2024年1月18日(木)意味のない旅

木曜日の朝だ。昨日は用事があって何も書けなかった。原稿を見直すことができなかった。仕方がない。そういうこともあるさ。いつでも自分のために時間を使えるわけではない。限られた時間の中で作り上げたものを、自分の実力と言うのだろう。言い訳はしない。

ところで、ぼくは子供の頃から引っ込み思案で、とにかく生きてゆく自信がなかった。だから、大人になって生涯をまっとうできるなんて思っていなかった。これから過ごす長い人生が恐かった。ましてや、華やかな人生なんて望むはずもない。望んでいたのは、ひとりでコツコツと単純な仕事をしてゆきたいということだけだった。できたら、人との接触の少ないところで、地味に生きてゆけたら、それが何よりだと、願っていた。

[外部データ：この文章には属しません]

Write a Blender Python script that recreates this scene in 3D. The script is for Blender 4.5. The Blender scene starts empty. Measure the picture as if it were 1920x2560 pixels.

それは必ずしも、華やかな人生を予めあきらめていた、というのではない。むしろ、ひとりで部屋にこもって、時間をつぶしていることの方に、喜びを感じていたからであった。

出かけて行って傷ついて帰ってくるくらいなら、ずっと部屋にこもって、部屋の中をぶらぶらしていたかった。詩を書いていたかった。

そもそも出かけるのは億劫だし、ひとりで自分の部屋で過ごしているのが何よりの贅沢だった。一人旅なんてする気もなかった。

だから、20代の前半のある夏に、会社に休暇申請を出して、一週間ほど、ひとりで北海道へ行って来たのが、どういう風の吹き回しであったのかを、今はもう思い出せない。

北海道にどうしても行きたかったわけではない。特別な目的があったわけでもない。

ただ、函館、札幌、旭川、稚内、網走、釧路と、黙ってその地に立ってきた。それだけのことだった。

電車に乗って、駅に降り立ち、食堂に入って黙々と食事をし、ぶらぶらとあてもなく街中をひたすら歩き、ビジネスホテルに入って、眠り、また起きて、電車に乗って。その繰り返しだった。ほとんど口をきかなかった。

意味のない、語るほどの思い出の何もない、通過してきただけの、一人きりの旅行だった。

それから多くの時間が過ぎ、外資企業に勤めていたせいでさまざまな国へも行く機会を持った。プライベートでも、娘のいたフランスへ何度か行くこともあった。楽しいこともたくさんあった。

けれど、こうして歳をとって、ふと思い出すのは、稚内の、どうということのない図書館の入り口あたりで、なにもせずに立ち尽くしていた、あの瞬間だ。

むしょうにもう一度行きたくなるのは、なぜか、あの日の、あの瞬間だ。